Ethnographic Research
We conducted one-on-one interviews with more than thirty Victorian citizens to discover their relationship with the Victorian government, their understanding of government transactions and the decisions making process they go through each time they need to transact with government.
The insights gathered from these interviews informed decision-making factors and service principles for the Victorian Government to use in the creation of future service centres.
Group workshops were conducted to discover group perception of government services and their relationship with the public sector. These workshops are used as a way to stimulate thought amongst the group and to gather both assenting and dissenting views. They also allow us to validate insights gathered during one-on-one interviews and speak with a larger number of people.
Throughout the project we immersed ourselves in other government service centres to observe behaviour and chat to people as they queued or on the way out.
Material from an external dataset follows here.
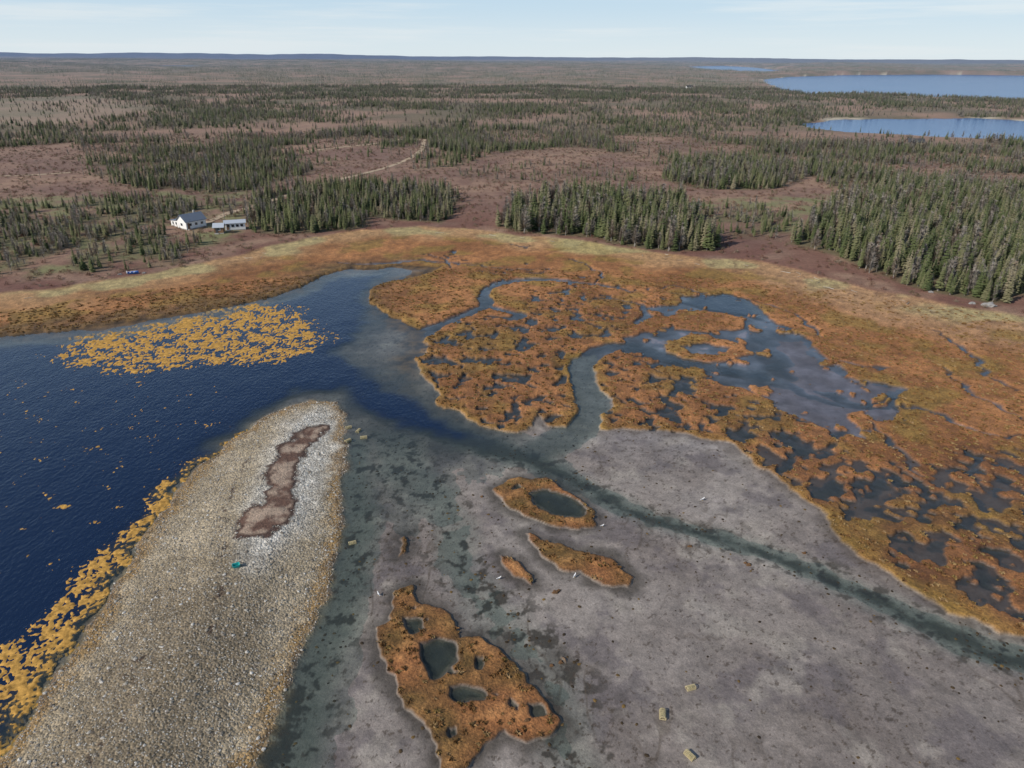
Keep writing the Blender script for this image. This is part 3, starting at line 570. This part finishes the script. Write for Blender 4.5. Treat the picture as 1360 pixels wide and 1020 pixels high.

We also looked at comparative service centres to observe things like traffic flow, self-service and assistance models in operation.
Outcome
Our final report delivered a comprehensive view of the current state, as well as recommendations for the future.
We outlined actionable customer insights, service measures and digital analytics to point to key service opportunities and recommendations.
We then developed a design tool and set of service principles to deliver on the needs of citizens as well as delivering great value for the government. The report included very practical and tangible advice around improving the service experience, as well as methodologies to measure, evaluate and improve into the future.
The report has been warmly received across government—they are committed to delivering great value to citizens, and this piece of work gives them a depth of understanding and tools to continue to improve services.
Reflection
Creating a relevant, digital-first public service experience required a thoroughly citizen-centric mindset. For the government to cater to all citizens, we sought to better understand the current pain points of all citizens, including recent migrants, the elderly and people with physical disabilities.
The trial allowed us to gather insights, but also allowed us to prototype the rapid delivery of service analytics, data-driven decision-making and support modes that are required to operate a modern public service.
The future of Victorians' transaction experiences is bright, particularly as the Victorian Government continues to innovate with new technologies and new delivery models to create public value into the future.
The use of service prototypes in a physical environment was quite impressive
They also included ethnographic studies in their assessment and insight gathering for the design of the service.
The use of service prototypes in a physical environment was quite impressive and the combination of being able to have a citizen flow through a physical space and interact with the digital solutions was quite a high fidelity approach to be able to design alternative service for citizens.
Another call out was the use of analytics, which is sometimes not that common in qualitative and it was really great to see how they incorporated that into their research design.